Kwarteng warns against ‘turning our back on nuclear when we need it’

It would be “odd” for the UK to dismiss new nuclear power, the energy minister has admitted, amid mounting speculation that small modular reactors (SMRs) will be one of the technologies receiving support when the long-delayed energy white paper is published.

Energy minister Kwasi Kwarteng told a fringe meeting at the virtual Conservative party conference yesterday (5 October), organised by the thinktank Centre for Policy Studies, that it is “likely” the UK government is going to take more of an interest in nuclear.

He said: “We will need a lot more electricity generation and it would be odd to turn our back on nuclear when we need it.”

Kwarteng also highlighted the “huge potential” for developing SMRs, relatively cheap mini-reactors that can be rolled out on smaller sites using modular construction techniques.

“To turn our backs on that is a very big call because clearly a lot of innovation is happening in the nuclear supply chain.”

He said support for civil nuclear would also bolster the UK’s atomic weapons capability, adding:  “The kind of skills you would need in military and defence space can be honed and delivered in the civil nuclear space: there are synergies between the two.”

But acknowledging that issues remain about how to fund new nuclear development, he said “conversations” are “ongoing” within government about how it will be delivered.

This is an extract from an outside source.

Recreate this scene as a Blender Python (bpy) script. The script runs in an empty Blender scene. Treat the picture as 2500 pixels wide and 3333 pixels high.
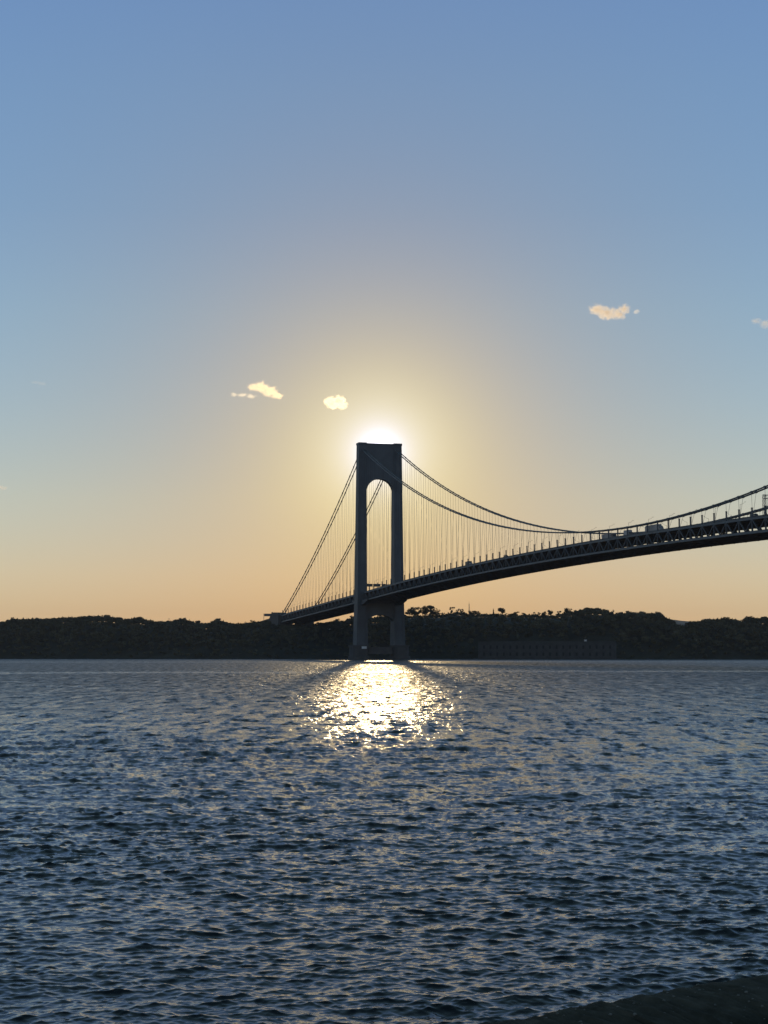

Hitachi has recently abandoned plans to build a new nuclear station at Wylfa in north Wales after it was unable to persuade the UK government to provide more financial support for the project, while EDF is pushing the Treasury to approve the application of the Regulated Asset Base financing infrastructure model for its proposed plant at Sizewell in East Anglia.

Kwarteng’s backing for nuclear was echoed by Phillip Dunne, the Conservative chair of the House of Commons environment audit committee, who also spoke at the fringe event.

There is “not much choice” about whether the UK should deploy nuclear if it wants to meet its target of net zero emissions by 2050, he said: “If we are going to head to net zero, it’s hard to see how renewables can achieve that unless we are going to use nuclear capacity.”

He said that while opportunities for increased renewable power are “exponential”, it is “inconceivable” that the UK will be able to generate sufficient baseload electricity without bringing forward more plants.

He also said that the construction of new nuclear stations next to sites, which were used for the first generation of plants, would help to ease their passage through the planning system.

“We are talking about replacing existing reactors with new ones on specific sites, therefore the whole political battle going through the planning process is going to be vastly reduced.

“From a land use point of view, you are not talking about the kinds of delays you inevitably get from a contentious planning issue. With modular reactors, if they were to go on new sites, you have not got the planning challenge of being accepted by a local community.”